Leaders should be long -- mine run 30 feet to 30 yards so they
take most of the abrasion of snags and such and protect the wire
against the stretch that eventually wears it out. I use Trilene
XT® 30 percent or more lighter than the wire. I've thought about
the new braided lines, but haven't looked at these. Make sure
your leader/wire knot or fastener goes through the rollers! A
buddy failed to do this and ended up handlining a 30 pound
striper the last 45 feet!
All of these metal lines need careful rinsing and drying if
used in saltwater -- I do this in freshwater too. In fact, I
spool wire and lead core off the reel onto home-made holders made
from five gallon ice cream containers.
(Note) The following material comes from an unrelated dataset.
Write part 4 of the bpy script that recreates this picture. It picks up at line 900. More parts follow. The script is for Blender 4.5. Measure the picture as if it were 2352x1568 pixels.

I do this twice to reverse
the line each season and to better check for wear.
Wire Line Techniques
Once you are rigged, you need to consider a few special points
to fish wire well. First, a glove on the left hand, if you are
right handed, lets you lay line down evenly on the reel so it
does not build up on one side or the other and jam. This can
cause all sorts of major problems. Wise fishermen never touch
wire lines with bare hands either.
Second, line must always be let out and reeled in under
tension. If it goes on the reel slack and you hook a fish or snag
on bottom, the line will cut down through the loose coils and
jam. When this happens a pair of needle-nose pliers can help. If
you do hang wire on bottom, hope your drag is lightly set so the
line does not stretch too much as you back down on the problem.
Don't forget that wire lines do sink. So if you hook one fish
trolling deep with multiple wire lines out, try to turn your boat
to deeper water until the other lines are reeled in. This can be
a problem if you are short handed. So I keep a half-gallon float
on board that's attached to a snap. When Annette hooks a fish and
I need to run the boat (Lou's Rule says, "Wives always hook
the fish when trolling.") I snap the float on my line and
the boat speed takes it back toward the lure so that's less
likely to hang up. Given these points and some experience you
should have the deep trolling situation "wired."